Este é um exemplo claro de como as redes sociais podem fazer mal às pessoas. Ao final do texto, quem envia faz uma recomendação: Espetacular! Vale a leitura. Na verdade, raramente vi um apanhado de palavras com tantas mentiras e má informação. O texto insinua uma teoria da conspiração, onde a polaridade que nos consome é uma farsa, destinada a enganar a população e ( pasmem! ) nos manter no comunismo. O 8 de janeiro, portanto, foi uma farsa, já que Lula e Bolsonaro são farinha do mesmo saco ( nisso, ao menos, há algo de verdade ). O sujeito que escreve não é um ignorante e certamente não entende o comunismo desta forma. Daí decorre que somente pode estar movido por má fé.



Textos como esse nos atingem diariamente, desinformando, infantilizando a população e gerando ódio. Quem investe contra o Congresso Nacional, o Poder Judiciário e a Imprensa Livre como fez o autor deste texto, somente pode estar movido por sentimentos e ambições totalitárias, pois são três pilares da democracia.

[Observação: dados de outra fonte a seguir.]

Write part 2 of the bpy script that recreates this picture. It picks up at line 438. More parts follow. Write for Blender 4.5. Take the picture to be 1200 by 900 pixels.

A democracia é, sabidamente, um sistema imperfeito. Contudo, não há alternativa melhor se não sua aprimoração. A ideia final do texto é de que existe uma "saída", não revelada pelo autor, mas que inferimos certamente apontar para uma ditadura. Apostaria uma fortuna de que o autor do texto votou em Bolsonaro nas duas eleições e, se fosse argentino, teria apoiado Milei, com sua irresponsável motosserra.